▶ _Objective_
Repeat the material exactly as it appears.

▶ _Recorded data_
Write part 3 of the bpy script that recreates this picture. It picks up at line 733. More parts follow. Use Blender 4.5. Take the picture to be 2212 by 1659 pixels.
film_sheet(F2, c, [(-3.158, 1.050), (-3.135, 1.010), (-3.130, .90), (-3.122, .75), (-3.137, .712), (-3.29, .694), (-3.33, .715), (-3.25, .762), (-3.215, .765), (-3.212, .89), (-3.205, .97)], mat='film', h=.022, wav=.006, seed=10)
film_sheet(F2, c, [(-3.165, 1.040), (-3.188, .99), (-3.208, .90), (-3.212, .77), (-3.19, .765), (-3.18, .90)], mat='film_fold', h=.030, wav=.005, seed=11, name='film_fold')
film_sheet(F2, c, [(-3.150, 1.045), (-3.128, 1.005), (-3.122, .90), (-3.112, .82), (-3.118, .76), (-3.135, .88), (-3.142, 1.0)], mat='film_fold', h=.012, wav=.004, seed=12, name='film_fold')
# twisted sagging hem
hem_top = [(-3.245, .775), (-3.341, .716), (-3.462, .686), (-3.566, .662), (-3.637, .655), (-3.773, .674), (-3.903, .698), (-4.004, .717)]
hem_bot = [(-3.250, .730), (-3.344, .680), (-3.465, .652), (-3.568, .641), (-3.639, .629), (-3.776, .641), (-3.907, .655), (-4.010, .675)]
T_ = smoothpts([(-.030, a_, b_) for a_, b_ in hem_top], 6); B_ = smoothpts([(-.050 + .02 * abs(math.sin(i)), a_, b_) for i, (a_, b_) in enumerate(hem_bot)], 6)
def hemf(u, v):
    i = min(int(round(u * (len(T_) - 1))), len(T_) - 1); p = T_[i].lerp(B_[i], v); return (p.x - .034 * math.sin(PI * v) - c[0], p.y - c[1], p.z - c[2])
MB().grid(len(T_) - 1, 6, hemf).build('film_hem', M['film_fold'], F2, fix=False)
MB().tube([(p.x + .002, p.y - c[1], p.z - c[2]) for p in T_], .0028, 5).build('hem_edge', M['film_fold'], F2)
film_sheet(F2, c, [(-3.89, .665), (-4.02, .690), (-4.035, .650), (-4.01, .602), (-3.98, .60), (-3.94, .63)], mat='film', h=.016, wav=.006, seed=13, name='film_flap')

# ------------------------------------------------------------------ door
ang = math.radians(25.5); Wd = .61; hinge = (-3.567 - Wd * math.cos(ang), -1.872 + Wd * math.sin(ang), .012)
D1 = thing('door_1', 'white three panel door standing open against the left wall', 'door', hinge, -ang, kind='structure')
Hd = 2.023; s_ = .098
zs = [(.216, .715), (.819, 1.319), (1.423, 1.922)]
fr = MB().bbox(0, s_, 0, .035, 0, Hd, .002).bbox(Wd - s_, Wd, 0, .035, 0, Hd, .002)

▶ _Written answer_
Write part 3 of the bpy script that recreates this picture. It picks up at line 733. More parts follow. Use Blender 4.5. Take the picture to be 2212 by 1659 pixels.
film_sheet(F2, c, [(-3.158, 1.050), (-3.135, 1.010), (-3.130, .90), (-3.122, .75), (-3.137, .712), (-3.29, .694), (-3.33, .715), (-3.25, .762), (-3.215, .765), (-3.212, .89), (-3.205, .97)], mat='film', h=.022, wav=.006, seed=10)
film_sheet(F2, c, [(-3.165, 1.040), (-3.188, .99), (-3.208, .90), (-3.212, .77), (-3.19, .765), (-3.18, .90)], mat='film_fold', h=.030, wav=.005, seed=11, name='film_fold')
film_sheet(F2, c, [(-3.150, 1.045), (-3.128, 1.005), (-3.122, .90), (-3.112, .82), (-3.118, .76), (-3.135, .88), (-3.142, 1.0)], mat='film_fold', h=.012, wav=.004, seed=12, name='film_fold')
# twisted sagging hem
hem_top = [(-3.245, .775), (-3.341, .716), (-3.462, .686), (-3.566, .662), (-3.637, .655), (-3.773, .674), (-3.903, .698), (-4.004, .717)]
hem_bot = [(-3.250, .730), (-3.344, .680), (-3.465, .652), (-3.568, .641), (-3.639, .629), (-3.776, .641), (-3.907, .655), (-4.010, .675)]
T_ = smoothpts([(-.030, a_, b_) for a_, b_ in hem_top], 6); B_ = smoothpts([(-.050 + .02 * abs(math.sin(i)), a_, b_) for i, (a_, b_) in enumerate(hem_bot)], 6)
def hemf(u, v):
    i = min(int(round(u * (len(T_) - 1))), len(T_) - 1); p = T_[i].lerp(B_[i], v); return (p.x - .034 * math.sin(PI * v) - c[0], p.y - c[1], p.z - c[2])
MB().grid(len(T_) - 1, 6, hemf).build('film_hem', M['film_fold'], F2, fix=False)
MB().tube([(p.x + .002, p.y - c[1], p.z - c[2]) for p in T_], .0028, 5).build('hem_edge', M['film_fold'], F2)
film_sheet(F2, c, [(-3.89, .665), (-4.02, .690), (-4.035, .650), (-4.01, .602), (-3.98, .60), (-3.94, .63)], mat='film', h=.016, wav=.006, seed=13, name='film_flap')

# ------------------------------------------------------------------ door
ang = math.radians(25.5); Wd = .61; hinge = (-3.567 - Wd * math.cos(ang), -1.872 + Wd * math.sin(ang), .012)
D1 = thing('door_1', 'white three panel door standing open against the left wall', 'door', hinge, -ang, kind='structure')
Hd = 2.023; s_ = .098
zs = [(.216, .715), (.819, 1.319), (1.423, 1.922)]
fr = MB().bbox(0, s_, 0, .035, 0, Hd, .002).bbox(Wd - s_, Wd, 0, .035, 0, Hd, .002)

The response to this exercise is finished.